Saturday, January 15, 2011

The Old Quarter of Hoi An and Binh Sua

The ancient town of Hoi An is a well-preserved example of a typical South-east Asian trading port that, amazingly, has survived the ravages of more than 300 years of weather and warfare. As one of the major trading centers of Southeast Asia in the 16th century, it still retains the charming traditional architecture of the 19th and 20th centuries — the only town in Vietnam that has done so. Protected by UNESCO, the slow-paced beauty of Hoi An will hopefully be around for subsequent generations to enjoy for another 300 years.

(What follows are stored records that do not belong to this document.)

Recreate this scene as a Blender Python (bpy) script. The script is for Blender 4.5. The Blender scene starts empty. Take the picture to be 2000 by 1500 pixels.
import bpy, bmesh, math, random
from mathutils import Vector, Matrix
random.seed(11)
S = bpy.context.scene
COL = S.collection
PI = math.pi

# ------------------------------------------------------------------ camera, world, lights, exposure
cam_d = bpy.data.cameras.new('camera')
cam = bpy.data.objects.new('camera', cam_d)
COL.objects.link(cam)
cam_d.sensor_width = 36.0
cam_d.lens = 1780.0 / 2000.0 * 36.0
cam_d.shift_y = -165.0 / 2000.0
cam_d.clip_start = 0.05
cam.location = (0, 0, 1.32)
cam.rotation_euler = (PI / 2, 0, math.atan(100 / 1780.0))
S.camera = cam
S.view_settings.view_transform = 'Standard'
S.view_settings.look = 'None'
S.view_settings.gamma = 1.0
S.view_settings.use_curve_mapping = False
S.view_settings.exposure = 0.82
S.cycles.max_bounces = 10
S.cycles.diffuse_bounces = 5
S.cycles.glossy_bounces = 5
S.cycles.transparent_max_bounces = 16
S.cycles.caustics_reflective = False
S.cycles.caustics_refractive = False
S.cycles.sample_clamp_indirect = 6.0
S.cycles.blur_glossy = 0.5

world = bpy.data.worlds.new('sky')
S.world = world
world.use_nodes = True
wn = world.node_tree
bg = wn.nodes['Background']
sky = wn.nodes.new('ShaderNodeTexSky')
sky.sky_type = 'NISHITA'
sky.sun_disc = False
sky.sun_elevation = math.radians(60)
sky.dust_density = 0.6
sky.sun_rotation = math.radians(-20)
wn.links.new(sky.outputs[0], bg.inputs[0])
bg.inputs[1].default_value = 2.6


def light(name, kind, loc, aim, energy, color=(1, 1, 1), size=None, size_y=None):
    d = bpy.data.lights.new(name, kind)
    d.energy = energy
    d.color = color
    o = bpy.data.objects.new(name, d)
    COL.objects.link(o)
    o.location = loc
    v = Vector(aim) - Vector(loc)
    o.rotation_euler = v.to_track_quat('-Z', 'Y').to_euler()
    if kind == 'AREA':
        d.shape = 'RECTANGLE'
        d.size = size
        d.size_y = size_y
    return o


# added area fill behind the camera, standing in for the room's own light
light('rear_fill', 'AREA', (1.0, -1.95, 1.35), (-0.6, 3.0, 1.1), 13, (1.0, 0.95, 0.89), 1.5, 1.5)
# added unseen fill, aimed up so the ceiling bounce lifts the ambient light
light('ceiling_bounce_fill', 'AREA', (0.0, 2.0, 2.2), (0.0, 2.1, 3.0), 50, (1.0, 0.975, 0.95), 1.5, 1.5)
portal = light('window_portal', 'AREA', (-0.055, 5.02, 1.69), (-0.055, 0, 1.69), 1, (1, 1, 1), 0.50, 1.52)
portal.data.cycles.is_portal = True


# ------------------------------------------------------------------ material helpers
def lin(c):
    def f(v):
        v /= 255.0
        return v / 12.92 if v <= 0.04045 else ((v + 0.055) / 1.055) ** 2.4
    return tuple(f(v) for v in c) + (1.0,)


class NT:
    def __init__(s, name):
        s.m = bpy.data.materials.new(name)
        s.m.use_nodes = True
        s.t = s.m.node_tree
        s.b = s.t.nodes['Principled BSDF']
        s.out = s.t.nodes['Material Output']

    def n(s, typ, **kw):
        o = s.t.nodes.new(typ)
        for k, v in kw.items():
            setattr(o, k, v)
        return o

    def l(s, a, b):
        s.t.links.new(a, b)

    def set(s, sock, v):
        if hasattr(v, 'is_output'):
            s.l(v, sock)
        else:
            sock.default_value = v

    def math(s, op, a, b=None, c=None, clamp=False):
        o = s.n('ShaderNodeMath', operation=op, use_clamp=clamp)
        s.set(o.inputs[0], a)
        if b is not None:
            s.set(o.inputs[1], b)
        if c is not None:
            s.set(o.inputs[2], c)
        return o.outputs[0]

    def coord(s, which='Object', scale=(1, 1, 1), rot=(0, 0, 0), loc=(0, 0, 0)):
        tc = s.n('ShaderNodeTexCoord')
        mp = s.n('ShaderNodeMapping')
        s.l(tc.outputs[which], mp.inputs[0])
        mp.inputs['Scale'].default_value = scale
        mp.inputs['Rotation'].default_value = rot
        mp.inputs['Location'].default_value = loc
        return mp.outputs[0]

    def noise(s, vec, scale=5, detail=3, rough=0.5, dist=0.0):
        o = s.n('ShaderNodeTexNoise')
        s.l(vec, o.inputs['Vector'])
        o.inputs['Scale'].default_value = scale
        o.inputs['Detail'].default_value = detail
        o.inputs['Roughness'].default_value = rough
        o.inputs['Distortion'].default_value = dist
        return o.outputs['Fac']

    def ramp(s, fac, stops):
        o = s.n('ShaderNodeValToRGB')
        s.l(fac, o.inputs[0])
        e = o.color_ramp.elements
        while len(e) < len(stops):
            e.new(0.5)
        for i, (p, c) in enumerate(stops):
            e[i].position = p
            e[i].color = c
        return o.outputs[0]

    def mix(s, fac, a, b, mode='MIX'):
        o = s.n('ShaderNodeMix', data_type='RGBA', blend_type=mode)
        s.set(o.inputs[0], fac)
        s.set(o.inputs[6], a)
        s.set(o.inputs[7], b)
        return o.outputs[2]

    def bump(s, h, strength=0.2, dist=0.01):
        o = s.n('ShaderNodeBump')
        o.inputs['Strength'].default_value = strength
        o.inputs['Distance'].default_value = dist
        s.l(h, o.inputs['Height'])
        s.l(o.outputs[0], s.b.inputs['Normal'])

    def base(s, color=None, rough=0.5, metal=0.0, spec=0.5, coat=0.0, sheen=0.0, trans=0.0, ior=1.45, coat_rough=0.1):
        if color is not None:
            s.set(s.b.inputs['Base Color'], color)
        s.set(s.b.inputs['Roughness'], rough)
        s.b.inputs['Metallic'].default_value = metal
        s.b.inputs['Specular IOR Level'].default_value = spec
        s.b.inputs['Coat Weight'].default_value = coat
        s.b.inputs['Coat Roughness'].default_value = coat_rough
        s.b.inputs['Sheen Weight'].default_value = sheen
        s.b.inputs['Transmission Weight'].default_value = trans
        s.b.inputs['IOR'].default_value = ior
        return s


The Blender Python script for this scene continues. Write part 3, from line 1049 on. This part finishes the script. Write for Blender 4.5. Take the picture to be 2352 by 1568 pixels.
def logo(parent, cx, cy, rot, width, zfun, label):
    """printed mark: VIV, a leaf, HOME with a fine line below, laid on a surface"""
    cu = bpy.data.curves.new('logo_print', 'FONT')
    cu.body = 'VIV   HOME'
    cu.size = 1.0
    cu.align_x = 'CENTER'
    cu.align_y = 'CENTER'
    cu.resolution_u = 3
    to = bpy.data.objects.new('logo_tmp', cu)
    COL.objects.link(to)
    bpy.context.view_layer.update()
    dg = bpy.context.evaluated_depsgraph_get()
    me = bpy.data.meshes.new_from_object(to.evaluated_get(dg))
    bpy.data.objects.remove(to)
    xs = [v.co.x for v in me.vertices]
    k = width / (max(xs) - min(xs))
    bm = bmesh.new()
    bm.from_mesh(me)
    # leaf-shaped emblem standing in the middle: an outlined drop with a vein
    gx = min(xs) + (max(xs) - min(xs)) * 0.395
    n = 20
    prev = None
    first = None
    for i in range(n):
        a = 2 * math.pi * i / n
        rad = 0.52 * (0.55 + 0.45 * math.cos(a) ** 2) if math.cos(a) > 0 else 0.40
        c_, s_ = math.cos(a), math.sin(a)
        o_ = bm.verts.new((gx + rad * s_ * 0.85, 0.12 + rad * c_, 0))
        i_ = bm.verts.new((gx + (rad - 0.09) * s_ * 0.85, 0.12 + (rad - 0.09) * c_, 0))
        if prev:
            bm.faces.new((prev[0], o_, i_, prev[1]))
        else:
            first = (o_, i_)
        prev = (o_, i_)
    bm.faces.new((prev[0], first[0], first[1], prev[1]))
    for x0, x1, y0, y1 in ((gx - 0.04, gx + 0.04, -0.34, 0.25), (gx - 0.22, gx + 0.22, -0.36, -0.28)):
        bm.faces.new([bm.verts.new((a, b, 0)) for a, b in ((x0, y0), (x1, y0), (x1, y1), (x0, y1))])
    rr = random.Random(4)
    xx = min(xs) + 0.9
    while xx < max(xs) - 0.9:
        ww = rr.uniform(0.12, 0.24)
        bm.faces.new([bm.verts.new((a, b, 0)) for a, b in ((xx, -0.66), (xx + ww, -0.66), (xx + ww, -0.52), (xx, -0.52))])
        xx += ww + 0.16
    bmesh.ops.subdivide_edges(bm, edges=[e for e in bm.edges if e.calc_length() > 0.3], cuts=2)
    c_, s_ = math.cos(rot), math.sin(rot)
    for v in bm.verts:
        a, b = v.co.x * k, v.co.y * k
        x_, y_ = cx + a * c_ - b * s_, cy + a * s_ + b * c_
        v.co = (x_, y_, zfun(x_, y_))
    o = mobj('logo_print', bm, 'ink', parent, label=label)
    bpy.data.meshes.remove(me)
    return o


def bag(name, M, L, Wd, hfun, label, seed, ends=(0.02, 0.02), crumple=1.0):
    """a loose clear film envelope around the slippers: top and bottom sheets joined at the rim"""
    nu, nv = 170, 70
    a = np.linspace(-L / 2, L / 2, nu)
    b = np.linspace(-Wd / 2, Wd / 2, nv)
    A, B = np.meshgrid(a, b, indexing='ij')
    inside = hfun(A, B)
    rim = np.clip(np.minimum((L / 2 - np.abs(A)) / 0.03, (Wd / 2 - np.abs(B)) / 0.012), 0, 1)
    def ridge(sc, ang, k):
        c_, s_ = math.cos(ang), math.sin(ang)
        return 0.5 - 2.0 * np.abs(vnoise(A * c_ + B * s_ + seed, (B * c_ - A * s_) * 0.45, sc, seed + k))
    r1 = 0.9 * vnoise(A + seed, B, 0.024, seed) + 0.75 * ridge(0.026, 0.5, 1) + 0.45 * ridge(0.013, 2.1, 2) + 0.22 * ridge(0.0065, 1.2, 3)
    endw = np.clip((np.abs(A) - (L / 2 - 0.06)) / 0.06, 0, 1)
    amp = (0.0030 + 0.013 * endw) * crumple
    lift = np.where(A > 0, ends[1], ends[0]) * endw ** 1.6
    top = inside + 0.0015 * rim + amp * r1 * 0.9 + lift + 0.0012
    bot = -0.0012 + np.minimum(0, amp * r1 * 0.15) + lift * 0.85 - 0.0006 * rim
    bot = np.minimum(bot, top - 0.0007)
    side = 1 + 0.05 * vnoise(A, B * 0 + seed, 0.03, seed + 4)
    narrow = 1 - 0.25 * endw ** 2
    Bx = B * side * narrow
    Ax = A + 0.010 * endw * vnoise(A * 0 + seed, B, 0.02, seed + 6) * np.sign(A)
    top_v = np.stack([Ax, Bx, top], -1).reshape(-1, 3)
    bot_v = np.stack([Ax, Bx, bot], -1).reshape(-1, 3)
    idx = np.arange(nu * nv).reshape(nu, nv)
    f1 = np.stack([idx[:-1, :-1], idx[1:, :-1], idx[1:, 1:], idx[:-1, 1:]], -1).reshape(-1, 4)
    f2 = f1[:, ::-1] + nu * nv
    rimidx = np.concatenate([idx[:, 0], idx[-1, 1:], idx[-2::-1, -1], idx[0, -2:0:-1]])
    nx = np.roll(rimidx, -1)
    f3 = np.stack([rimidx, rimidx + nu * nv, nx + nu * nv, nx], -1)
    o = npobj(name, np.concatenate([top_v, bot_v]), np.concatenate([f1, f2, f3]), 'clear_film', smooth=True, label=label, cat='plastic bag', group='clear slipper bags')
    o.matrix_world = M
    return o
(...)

Due to the city's mercantile relationship with China and Japan during it's years as a big trading empire, the Old Quarter of Hoi An has a distinct Chinese atmosphere, and is lined with two-storey Chinese shops, elaborately carved wooden facades and moss-covered tile roofs. 

The Japanese Bridge, or Pagoda Bridge connected Hoi An's original Chinese and Japanese communities, and is the only bridge in the Old Quarter and also one of it's charming and enduring symbols.

Trung Hoa Assembly Hall, built in the 15th century, is one of the oldest assembly halls in Hoi An, and collects rice 4 or 5 times a years to give out to the poor. 

After touring the Old Quarter, we headed out of town and visited a fabulous local organic farm, where over 100 families all help tend acres of beautiful healthy crops, that are encouraged to grow with a base of seaweed harvested from the nearby Thu Bon River. We were given conical hats and worker's smocks to wear, and set to work on a patch of land, which we lay with a base of seaweed, then hoed and raked the red clay saturated earth — preparing the bed and finally planting some small root sprigs of mint. 

After 30 days of sun, the fruits of our labour may well be sold at market in Hoi An! Hungry from our labour, we were taught how to make Binh Suo, or 'rice pancake', a Hoi An speciality. 

The pancake is a mixture of egg, rice flour, turmeric and chives that are whisked together in a small bowl. Diced shrimp and pork are quickly sautéed in a small frying pan, then a cupful of the eggy mixture is added and cooked over high heat for two minutes. The pancake is then tossed high in the air and hopefully caught on it's return, back into the frying pan. Some bean sprouts are added, the pancake is folded and then served wrapped with rice paper and fresh mint. 

A small decorative wrapped shrimp and herb salad is served alongside the Binh Suo, artfully tied with a band of fresh chive. Even in the country, the care and attention that goes into the simplest preparation, continues to astound me.